══ Source excerpt

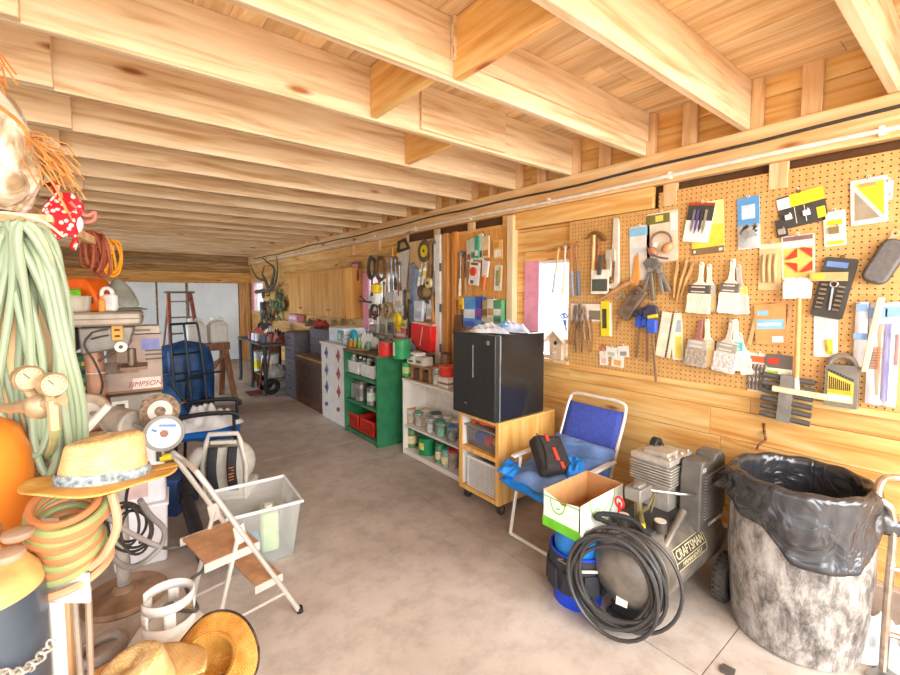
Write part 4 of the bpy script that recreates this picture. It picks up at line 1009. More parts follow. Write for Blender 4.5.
# -- saw handle, wood plane, spring clamps
t, w_, h_ = wt('orange_scraper', 'orange handled tool hanging on the white hang card', 'tool', 632, 254, 641, 290, out=.012, roll=4)
m = MB().prism([(-w_ * .4, -h_ * .5), (w_ * .3, -h_ * .5), (w_ * .45, -h_ * .1), (.1 * w_, h_ * .5), (-w_ * .25, h_ * .4)], -.014, 0); m.build('handle', P('e39a48', .5), t, bevel=.004)
t, w_, h_ = wt('claw_tool', 'brown wooden handled tool hung slanting under the pipe wrench', 'hand tool', 601, 280, 634, 300, out=.02, roll=-28)
m = MB().tube([(-w_ * .6, -.014, 0), (0, -.015, 0), (w_ * .52, -.014, 0)], [.013, .017, .02], 10); m.build('handle', P('c38f62', .6, var=.15), t)
t, w_, h_ = wt('block_plane', 'rusty brown block plane hung diagonally above the blue clamps', 'plane', 624, 289, 645, 317, out=.014, roll=35)
m = MB().bb(-.05, .05, -.05, 0, -h_ * .62, h_ * .62); m.build('plane_body', P('8a7462', .5, .3, .2), t, bevel=.006)
m = MB().bar((.01, -.05, -.02), (.03, -.09, .05), .035, .006); m.build('blade_iron', steel, t)
m = MB().lathe([(.008, 0), (.014, .012), (.016, .022), (.001, .034)], 12, rotm((90, 0, 0)), (0, -.05, h_ * .45)); m.build('knob', P('55402f', .5), t)
t, w_, h_ = wt('metal_bracket', 'silver bracket tool left of the block plane', 'bracket', 616, 290, 627, 306, out=.012, roll=30)
m = MB().bar((-.03, -.006, -.03), (.0, -.006, .035), .02, .01, (0, 1, 0)); m.bar((0, -.006, .035), (.035, -.006, .01), .02, .01, (0, 1, 0)); m.build('bracket_body', P('d6d0c6', .35, .6), t)
t, w_, h_ = wt('steel_punch', 'thin brown steel rod hung slanting below the block plane', 'rod', 616, 304, 626, 330, out=.008, roll=16)
m = MB().tube([(0, -.008, h_ * .5), (0, -.008, -h_ * .5)], [.005, .008], 8); m.build('rod', P('b08a60', .5, .3), t)
def spring_clamp(label, x0, y0, x1, y1, roll, mt, out):
    t, w_, h_ = wt('spring_clamp', label, 'spring clamp', x0, y0, x1, y1, out=out, roll=roll, group='grey spring clamps')
    for s in (-1, 1):
        m = MB().prism([(s * .006, h_ * .12), (s * w_ * .42, h_ * .36), (s * w_ * .2, h_ * .5), (0, h_ * .45)] if s < 0 else [(0, h_ * .45), (w_ * .2, h_ * .5), (w_ * .42, h_ * .36), (.006, h_ * .12)], -.022, 0); m.build('jaw', mt, t, bevel=.004)
        m = MB().bar((s * .004, -.012, h_ * .16), (s * w_ * .34, -.012, -h_ * .5), .026, .02, (0, 1, 0)); m.build('handle', mt, t, bevel=.006)
    m = MB().cyl((0, -.03, h_ * .22), (0, 0, h_ * .22), .016, n=14); m.build('pivot', P('d0ccc4', .3, .7), t)
spring_clamp('large dark grey spring clamp with a round eye under the ear protectors', 641, 258, 660, 300, 6, P('77736c', .5, .2), .02)
spring_clamp('smaller grey spring clamp with a flat jaw right of the large one', 657, 262, 668, 293, -18, P('8c877e', .5, .2), .012)
# -- quick bar clamps
for k, (x0, y0, x1, y1, lbl, pad, roll) in enumerate((
    (646, 303, 662, 381, 'longest bar clamp with a blue grip and yellow pad, its bar reaching lowest', yellow, -6),
    (640, 304, 656, 362, 'shorter bar clamp with a blue grip behind the longest one', P('d9c23a', .5), -2),
    (632, 308, 648, 358, 'bar clamp with a blue foot beside the block plane', P('3358c8', .5), 5))):
    t, w_, h_ = wt('bar_clamp', lbl, 'bar clamp', x0, y0, x1, y1, out=.05 - .015 * k, group='blue bar clamps', roll=roll)
    m = MB().bb(-.006, .006, -.02, -.006, -h_ / 2, h_ * .42); m.build('bar', P('9a7a5e', .5, .4), t)
    m = MB().prism([(-.05, h_ * .3), (.05, h_ * .34), (.05, h_ * .44), (.02, h_ * .48), (-.05, h_ * .42)], -.03, 0); m.build('head', P('3d3f58', .5), t, bevel=.005)
    m = MB().prism([(-.034, h_ * .13), (.03, h_ * .12), (.04, h_ * .28), (-.02, h_ * .31)], -.034, .002); m.build('grip', P('3c62d6', .5), t, bevel=.006)
    m = MB().box((.02, -.03, h_ * .33), (.07, .012, .022), (0, -6, 0)); m.build('pad', pad, t, bevel=.003)
# -- pipe wrench, hammer, staple gun
t, w_, h_ = wt('pipe_wrench', 'tall pale steel pipe wrench hung handle up', 'pipe wrench', 604, 219, 621, 291, out=.01)
m = MB().prism([(w_ * .1, h_ * .5), (w_ * .32, h_ * .5), (w_ * .42, h_ * .44), (w_ * .5, -h_ * .38), (w_ * .3, -h_ * .48), (-.1 * w_, -h_ * .46), (-.05 * w_, -h_ * .4), (w_ * .2, -h_ * .38), (w_ * .24, -h_ * .12), (w_ * .02, -h_ * .02)], -.022, 0)
m.build('handle', P('e9e0cc', .4, .2), t, bevel=.004)
m = MB().bb(-w_ * .3, w_ * .28, -.03, .0, -h_ * .08, h_ * .08); m.cyl((-.012, -.032, -.03), (-.012, -.002, -.03), .02, n=14); m.bb(-w_ * .25, .05 * w_, -.026, -.004, -h_ * .3, -h_ * .05); m.build('jaw', P('cfc5b2', .4, .3), t, bevel=.005)
t, w_, h_ = wt('claw_hammer', 'claw hammer with a pale wooden handle hung left of the pipe wrench', 'hammer', 587, 231, 604, 284, out=.016)
m = MB().tube([(-.005, -.014, h_ * .42), (-.008, -.014, 0), (-.012, -.014, -h_ * .5)], [.011, .014, .013], 10); m.build('handle', P('e8c489', .5), t)
m = MB().tube(smooth_pts([(-w_ * .5, -.014, h_ * .36), (-w_ * .2, -.014, h_ * .45), (w_ * .2, -.014, h_ * .46), (w_ * .52, -.014, h_ * .36)], 5), [.006 + .0009 * i if i < 8 else .013 for i in range(16)], 8); m.cyl((w_ * .45, -.014, h_ * .39), (w_ * .6, -.014, h_ * .3), .015, n=12); m.build('head', P('9c6f3e', .4, .5), t)
t, w_, h_ = wt('ball_hammer', 'second wooden handled hammer with a red stained shaft beside the claw hammer', 'hammer', 595, 236, 603, 282, out=.006)
m = MB().tube([(0, -.012, h_ * .45), (.002, -.012, -h_ * .5)], [.01, .013], 10); m.build('handle', P('b8653a', .5, var=.2), t)
m = MB().cyl((-.03, -.012, h_ * .46), (.034, -.012, h_ * .46), .013, n=12); m.build('head', P('8f8066', .4, .6), t)
t, w_, h_ = wt('tool_tray', 'black and white packaged cutter between hammer and pipe wrench', 'packaged tool', 592, 270, 609, 294, out=.035)
card(t, w_, h_, [P('f1ead8', .5), P('565a50', .5), wht], [(.05, .95, .12, .62, 1), (.15, .8, .68, .85, 2)], th=.012)
m = MB().bar((.0, -.02, h_ * .3), (.012, -.02, h_ * 1.1), .03, .016, (0, 1, 0)); m.build('tool_body', P('5e5d56', .5, .2), t)
# -- long tools that hang in front of the window head
for k, (x0, y0, x1, y1, lbl, mt, gm_, roll) in enumerate((
    (553, 249, 560, 294, 'steel tool with a grey grip, first of four hanging before the window', P('e0b878', .5), P('b8bcc0', .5), 8),
    (562, 247, 568, 296, 'pale tool with a cream grip, second of four before the window', P('d9d4c8', .5), P('efe3c8', .5), 2),
    (569, 246, 576, 297, 'copper shafted tool with a blue grey grip, third of four near the window', P('c98a60', .4, .4), P('8f9cb0', .5), -4),
    (574, 245, 582, 297, 'brown shafted tool with a dark blue grip, fourth of four near the window', P('a9764f', .5), P('60708c', .5), -6))):
    t, w_, h_ = wt('nail_puller', lbl, 'hand tool', x0, y0, x1, y1, out=.03, X=PL, roll=roll, group='tools hung by the window')
    m = MB().tube([(0, -.008, h_ * .5), (0, -.008, 0)], [.007, .009], 8); m.ring((0, -.008, h_ * .5), .012, .004, (0, 1, 0), 12, 6); m.build('shaft', mt, t)
    m = MB().tube([(0, -.008, .0), (0, -.008, -h_ * .48)], [.013, .014], 10); m.build('grip', gm_, t)
t, w_, h_ = wt('hook_rail', 'narrow wooden rail with pegs over the window head', 'rail', 548, 243, 585, 250, out=.002, roll=-8, X=3.03)
m = MB().bb(-w_ / 2, w_ / 2, -.02, 0, -.012, .012)
for k in range(5): m.cyl((-w_ * .4 + w_ * .2 * k, -.02, 0), (-w_ * .4 + w_ * .2 * k, -.07, .004), .004, n=6)
m.build('rail_body', P('c58a48', .6), t)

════

#### [To be done]
State how many lines of the listing include "that", and nothing more.

#### [Expected answer]
2